Congress has just passed a $70 billion tax cut, which extends the Bush dividend and capital gains reductions until 2010. The legislation also provides many taxpayers a further year of relief from the dreaded Alternative Minimum Tax.


Another huge tax cut, right? The Washington Post on May 11 editorialized that the bill would blow “a hole in the federal budget.”


Actually, this tax cut just extends prior cuts and has only a tiny impact on the budget. This bill:

  • reduces federal revenues over the next five years by just 0.5 percent.
  • represents a small fraction of the budget impact of recent spending increases. This tax cut bill is $70 billion over five years, or just $14 billion per year. Compare that to the increase in total federal spending this year of about $240 billion or more.

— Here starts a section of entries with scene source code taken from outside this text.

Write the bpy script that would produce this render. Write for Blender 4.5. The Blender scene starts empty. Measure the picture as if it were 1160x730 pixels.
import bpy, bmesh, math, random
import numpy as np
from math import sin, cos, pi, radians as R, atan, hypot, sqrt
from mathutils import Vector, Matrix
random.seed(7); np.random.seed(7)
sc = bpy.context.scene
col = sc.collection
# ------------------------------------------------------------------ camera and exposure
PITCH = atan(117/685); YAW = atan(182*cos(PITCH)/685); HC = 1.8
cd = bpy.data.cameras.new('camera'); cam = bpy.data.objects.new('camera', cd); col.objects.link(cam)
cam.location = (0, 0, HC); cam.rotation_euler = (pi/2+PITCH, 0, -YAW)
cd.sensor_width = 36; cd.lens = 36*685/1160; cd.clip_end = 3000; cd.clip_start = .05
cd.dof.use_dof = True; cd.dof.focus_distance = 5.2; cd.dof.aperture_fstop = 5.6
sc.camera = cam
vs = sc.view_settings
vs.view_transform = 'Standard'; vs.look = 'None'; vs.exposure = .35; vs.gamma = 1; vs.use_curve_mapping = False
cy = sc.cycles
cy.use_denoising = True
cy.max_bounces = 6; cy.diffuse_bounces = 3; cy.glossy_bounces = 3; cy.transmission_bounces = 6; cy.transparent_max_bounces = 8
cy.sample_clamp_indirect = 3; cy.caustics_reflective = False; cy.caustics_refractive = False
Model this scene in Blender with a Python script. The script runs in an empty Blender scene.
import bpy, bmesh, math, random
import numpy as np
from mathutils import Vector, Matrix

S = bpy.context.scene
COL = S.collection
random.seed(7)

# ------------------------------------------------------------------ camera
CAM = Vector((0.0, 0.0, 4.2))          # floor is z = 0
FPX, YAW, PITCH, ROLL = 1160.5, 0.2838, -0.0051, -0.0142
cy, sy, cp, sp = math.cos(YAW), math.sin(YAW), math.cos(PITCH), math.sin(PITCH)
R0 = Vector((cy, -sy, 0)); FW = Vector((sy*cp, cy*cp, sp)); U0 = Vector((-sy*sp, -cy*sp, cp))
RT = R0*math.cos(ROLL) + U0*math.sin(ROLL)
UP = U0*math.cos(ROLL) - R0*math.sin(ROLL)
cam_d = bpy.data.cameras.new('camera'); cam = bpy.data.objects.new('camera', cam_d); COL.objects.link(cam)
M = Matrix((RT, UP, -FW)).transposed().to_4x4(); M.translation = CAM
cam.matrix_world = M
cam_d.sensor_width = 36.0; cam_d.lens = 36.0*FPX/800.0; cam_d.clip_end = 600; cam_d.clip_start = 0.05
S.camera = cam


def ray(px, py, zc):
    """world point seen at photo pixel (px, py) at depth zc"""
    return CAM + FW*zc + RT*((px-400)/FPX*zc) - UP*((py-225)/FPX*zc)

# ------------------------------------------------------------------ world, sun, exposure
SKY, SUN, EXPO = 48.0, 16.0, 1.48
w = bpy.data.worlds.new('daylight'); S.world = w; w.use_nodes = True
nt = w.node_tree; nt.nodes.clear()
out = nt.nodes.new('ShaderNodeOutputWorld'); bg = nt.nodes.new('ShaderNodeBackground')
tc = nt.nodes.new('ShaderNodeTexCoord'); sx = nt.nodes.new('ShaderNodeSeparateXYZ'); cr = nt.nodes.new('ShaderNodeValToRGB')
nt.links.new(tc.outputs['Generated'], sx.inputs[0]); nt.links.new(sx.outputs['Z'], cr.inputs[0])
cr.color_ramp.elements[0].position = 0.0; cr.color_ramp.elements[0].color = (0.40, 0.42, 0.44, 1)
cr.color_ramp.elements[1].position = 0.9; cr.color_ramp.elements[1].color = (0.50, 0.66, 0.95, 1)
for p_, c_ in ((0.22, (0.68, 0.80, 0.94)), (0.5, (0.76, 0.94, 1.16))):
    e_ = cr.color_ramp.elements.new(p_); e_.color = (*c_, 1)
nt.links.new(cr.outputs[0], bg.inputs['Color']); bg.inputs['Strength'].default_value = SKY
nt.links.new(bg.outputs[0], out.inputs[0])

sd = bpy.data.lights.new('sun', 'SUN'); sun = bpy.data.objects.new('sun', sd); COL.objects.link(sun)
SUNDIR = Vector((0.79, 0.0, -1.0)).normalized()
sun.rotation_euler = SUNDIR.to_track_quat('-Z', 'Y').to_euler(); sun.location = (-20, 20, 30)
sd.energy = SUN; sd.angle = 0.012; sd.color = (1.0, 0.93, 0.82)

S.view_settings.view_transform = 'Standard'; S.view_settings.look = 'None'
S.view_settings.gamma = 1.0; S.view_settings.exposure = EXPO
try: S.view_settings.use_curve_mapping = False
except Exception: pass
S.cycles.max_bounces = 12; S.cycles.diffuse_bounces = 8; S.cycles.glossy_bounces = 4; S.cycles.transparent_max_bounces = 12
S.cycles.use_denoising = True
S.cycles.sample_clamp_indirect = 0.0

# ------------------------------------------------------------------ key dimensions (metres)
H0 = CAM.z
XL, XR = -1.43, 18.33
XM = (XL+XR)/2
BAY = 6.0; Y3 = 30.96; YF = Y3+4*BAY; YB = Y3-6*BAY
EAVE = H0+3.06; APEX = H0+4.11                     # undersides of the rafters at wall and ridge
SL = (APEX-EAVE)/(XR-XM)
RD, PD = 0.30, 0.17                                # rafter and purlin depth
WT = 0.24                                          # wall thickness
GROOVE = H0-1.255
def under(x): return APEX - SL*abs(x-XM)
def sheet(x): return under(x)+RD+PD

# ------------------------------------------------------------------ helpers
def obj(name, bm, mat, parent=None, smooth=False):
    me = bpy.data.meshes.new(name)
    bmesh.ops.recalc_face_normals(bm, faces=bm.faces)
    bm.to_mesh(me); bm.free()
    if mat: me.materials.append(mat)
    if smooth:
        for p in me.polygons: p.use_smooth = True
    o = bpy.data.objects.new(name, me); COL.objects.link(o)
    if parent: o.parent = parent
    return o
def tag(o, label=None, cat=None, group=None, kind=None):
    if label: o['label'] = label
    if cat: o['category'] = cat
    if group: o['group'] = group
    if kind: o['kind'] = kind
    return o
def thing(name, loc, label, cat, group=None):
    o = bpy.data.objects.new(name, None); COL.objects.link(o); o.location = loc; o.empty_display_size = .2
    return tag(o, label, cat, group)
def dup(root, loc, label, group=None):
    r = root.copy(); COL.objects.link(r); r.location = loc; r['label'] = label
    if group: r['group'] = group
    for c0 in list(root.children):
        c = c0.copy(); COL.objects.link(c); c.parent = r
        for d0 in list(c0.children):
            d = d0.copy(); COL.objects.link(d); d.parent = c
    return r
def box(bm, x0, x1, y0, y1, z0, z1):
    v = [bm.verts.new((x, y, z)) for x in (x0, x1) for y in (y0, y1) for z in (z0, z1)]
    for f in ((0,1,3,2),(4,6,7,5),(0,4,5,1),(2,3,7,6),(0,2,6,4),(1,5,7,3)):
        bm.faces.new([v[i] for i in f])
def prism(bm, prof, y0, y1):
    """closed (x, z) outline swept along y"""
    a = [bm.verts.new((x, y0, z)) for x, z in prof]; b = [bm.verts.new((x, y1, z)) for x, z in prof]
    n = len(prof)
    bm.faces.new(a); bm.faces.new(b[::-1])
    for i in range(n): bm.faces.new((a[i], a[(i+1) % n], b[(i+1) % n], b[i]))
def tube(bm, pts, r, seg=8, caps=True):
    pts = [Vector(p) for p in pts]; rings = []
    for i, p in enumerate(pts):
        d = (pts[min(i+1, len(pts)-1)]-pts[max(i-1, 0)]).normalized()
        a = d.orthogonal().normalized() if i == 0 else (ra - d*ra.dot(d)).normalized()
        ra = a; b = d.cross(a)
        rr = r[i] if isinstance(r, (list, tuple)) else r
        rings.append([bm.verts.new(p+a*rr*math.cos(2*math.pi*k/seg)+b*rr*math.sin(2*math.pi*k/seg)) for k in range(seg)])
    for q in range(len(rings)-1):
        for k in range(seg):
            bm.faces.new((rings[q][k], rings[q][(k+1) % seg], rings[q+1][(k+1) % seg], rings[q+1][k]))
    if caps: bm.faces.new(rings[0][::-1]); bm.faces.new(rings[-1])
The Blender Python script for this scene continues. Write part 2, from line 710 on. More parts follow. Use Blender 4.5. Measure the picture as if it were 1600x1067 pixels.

Note that the $70 billion estimate is an official “static” score. In reality, investor tax cuts don’t lose the government that much money because of dynamic feedback effects. As an illustration, consider the capital gains tax cuts of 2003. In 2002, the government received $58 billion in capital gains tax receipts. Congress then cut the capital gains tax rate from 20% to 15%. The result? Annual capital gains realizations have almost doubled and capital gains tax receipts have increased substantially—to about $81 billion by 2006. (See Congressional Budget Office, Budget Outlook, January 2006, p. 92).